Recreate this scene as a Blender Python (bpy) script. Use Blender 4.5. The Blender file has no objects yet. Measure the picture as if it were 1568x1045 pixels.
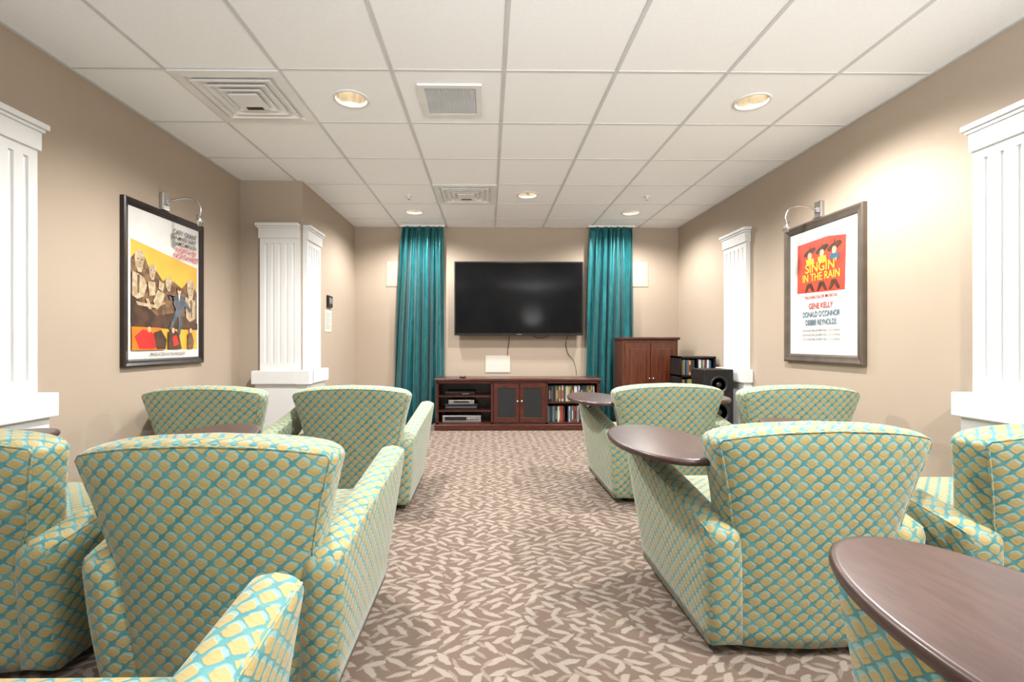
import bpy, bmesh, math, random
from mathutils import Matrix, Vector
random.seed(7)
R=math.radians
T=Matrix.Translation
def RZ(a): return Matrix.Rotation(R(a),4,'Z')
H=2.49; CZ=1.01
XL=-2.25; XR=2.44; YB=6.01; XP=-1.69; YP=4.31; Y0=-1.714

# ---------------------------------------------------------------- materials
def newmat(name):
    m=bpy.data.materials.new(name); m.use_nodes=True
    nt=m.node_tree; b=nt.nodes['Principled BSDF']
    return m,nt,b
def N(nt,t,**kw):
    n=nt.nodes.new(t)
    for k,v in kw.items(): setattr(n,k,v)
    return n
def math_(nt,op,a,b=None,c=None):
    n=nt.nodes.new('ShaderNodeMath'); n.operation=op
    for i,v in enumerate((a,b,c)):
        if v is None: continue
        if isinstance(v,(int,float)): n.inputs[i].default_value=v
        else: nt.links.new(v,n.inputs[i])
    return n.outputs[0]
def mix(nt,f,a,b):
    n=nt.nodes.new('ShaderNodeMix'); n.data_type='RGBA'
    for s,v in ((n.inputs[0],f),(n.inputs[6],a),(n.inputs[7],b)):
        if isinstance(v,(int,float)): s.default_value=v
        elif isinstance(v,tuple): s.default_value=(*v,1) if len(v)==3 else v
        else: nt.links.new(v,s)
    return n.outputs[2]
def smooth(nt,v,a,b,inv=False):
    n=nt.nodes.new('ShaderNodeMapRange'); n.interpolation_type='SMOOTHSTEP'
    nt.links.new(v,n.inputs[0]); n.inputs[1].default_value=a; n.inputs[2].default_value=b
    if inv: n.inputs[3].default_value=1; n.inputs[4].default_value=0
    return n.outputs[0]
def pmat(name,c1,c2=None,scale=8,rough=.5,metal=0,bump=0,bscale=200,stretch=None,coat=0,spec=.5,emit=None):
    m,nt,b=newmat(name)
    tc=N(nt,'ShaderNodeTexCoord'); src=tc.outputs['Object']
    if stretch:
        mp=N(nt,'ShaderNodeMapping'); mp.inputs['Scale'].default_value=stretch
        nt.links.new(src,mp.inputs[0]); src=mp.outputs[0]
    if c2 is None: c2=tuple(x*.93 for x in c1)
    no=N(nt,'ShaderNodeTexNoise'); no.inputs['Scale'].default_value=scale; no.inputs['Detail'].default_value=4
    nt.links.new(src,no.inputs['Vector'])
    nt.links.new(mix(nt,smooth(nt,no.outputs[0],.35,.65),c1,c2),b.inputs['Base Color'])
    b.inputs['Roughness'].default_value=rough; b.inputs['Metallic'].default_value=metal
    b.inputs['Specular IOR Level'].default_value=spec
    b.inputs['Coat Weight'].default_value=coat; b.inputs['Coat Roughness'].default_value=.15
    if emit:
        b.inputs['Emission Color'].default_value=(*emit[0],1); b.inputs['Emission Strength'].default_value=emit[1]
    if bump:
        n2=N(nt,'ShaderNodeTexNoise'); n2.inputs['Scale'].default_value=bscale; nt.links.new(src,n2.inputs['Vector'])
        bp=N(nt,'ShaderNodeBump'); bp.inputs['Strength'].default_value=bump; bp.inputs['Distance'].default_value=.002
        nt.links.new(n2.outputs[0],bp.inputs['Height']); nt.links.new(bp.outputs[0],b.inputs['Normal'])
    return m
M_wall=pmat('wall_paint',(.430,.356,.284),(.420,.348,.277),2,.75,bump=.15,bscale=150,spec=.3)
M_trim=pmat('white_trim_paint',(.78,.79,.80),(.76,.77,.78),3,.35)
M_tile=pmat('ceiling_tile',(.935,.955,.98),(.905,.925,.95),90,.9,bump=.3,bscale=260,spec=.1)
M_grid=pmat('ceiling_grid_metal',(.64,.65,.66),None,5,.5)
M_white=pmat('white_metal',(.82,.82,.82),None,5,.4)
M_cav=pmat('recess_shade_grey',(.22,.22,.22),None,5,.9)  # dark grey paints in the shade inside the diffuser recess
M_dark=pmat('dark_cavity',(.03,.03,.03),None,5,.9)
M_black=pmat('black_plastic',(.012,.012,.013),(.016,.016,.016),12,.35,spec=.3)
M_screen=pmat('tv_screen_glass',(.004,.004,.005),(.006,.006,.006),3,.10,spec=.12)
M_cherry=pmat('cherry_wood',(.085,.018,.010),(.045,.009,.006),6,.3,stretch=(2,2,14),coat=.2)
M_cherry2=pmat('red_brown_wood',(.13,.036,.015),(.085,.022,.010),5,.35,stretch=(12,12,1.2),coat=.2)
M_walnut=pmat('dark_laminate',(.070,.034,.029),(.048,.024,.021),14,.36,stretch=(6,1,6),coat=.10)
M_chrome=pmat('brushed_nickel',(.6,.6,.6),None,9,.22,metal=1)
M_silver=pmat('silver_plastic',(.35,.35,.36),None,9,.35,metal=.6)
M_pewter=pmat('pewter_frame',(.17,.14,.115),(.14,.115,.095),8,.3,metal=.5,coat=.3)
M_blackframe=pmat('black_frame',(.012,.008,.007),(.02,.013,.011),12,.3,coat=.2)
M_refl=pmat('downlight_reflector',(.92,.88,.80),None,4,.22,metal=.9)
M_lamp=pmat('lamp_glow',(1,.95,.85),None,4,.5,emit=((1,.80,.52),9))
M_glass=pmat('door_dark_mesh',(.012,.014,.016),(.02,.022,.024),120,.35)
M_cream=pmat('cream_paper',(.70,.67,.60),(.66,.63,.56),3,.4)
M_speaker=pmat('speaker_grille',(.49,.43,.36),(.46,.405,.34),300,.7,spec=.2)
M_speaker2=pmat('speaker_grille_light',(.62,.60,.55),(.59,.57,.51),300,.6)
def flat(name,c,c2=None,sc=6,rough=.35): return pmat('print_'+name,c,c2,sc,rough)
P_yel=flat('gold',(.72,.42,.06),(.62,.33,.04),3)
P_brown=flat('rock',(.22,.125,.06),(.10,.055,.03),22)
P_dark=flat('umber',(.05,.03,.02),(.10,.05,.03),14)
P_tan=flat('tan',(.52,.42,.29),(.36,.27,.16),30)
P_red=flat('red',(.55,.035,.03),(.48,.03,.025),5)
P_orange=flat('orange',(.66,.20,.02),(.55,.13,.02),8)
P_grey=flat('suit_grey',(.07,.08,.10),(.12,.13,.15),20)
P_skin=flat('skin',(.70,.40,.25))
P_white=flat('white',(.68,.68,.66))
P_blue=flat('blue',(.05,.13,.22))
P_ylw=flat('yellow',(.85,.62,.05))
P_ltorange=flat('coral',(.60,.08,.045),(.52,.05,.035),3)
P_slate=flat('slate',(.20,.22,.25),(.30,.31,.33),8)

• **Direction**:
Omit the pictures, then repeat exactly each line from the beginning of the listing through the line with "XL=-2.25; XR=2.44; YB=6.01;".

• **The solution**:
Recreate this scene as a Blender Python (bpy) script. Use Blender 4.5. The Blender file has no objects yet. Measure the picture as if it were 1568x1045 pixels.
import bpy, bmesh, math, random
from mathutils import Matrix, Vector
random.seed(7)
R=math.radians
T=Matrix.Translation
def RZ(a): return Matrix.Rotation(R(a),4,'Z')
H=2.49; CZ=1.01
XL=-2.25; XR=2.44; YB=6.01; XP=-1.69; YP=4.31; Y0=-1.714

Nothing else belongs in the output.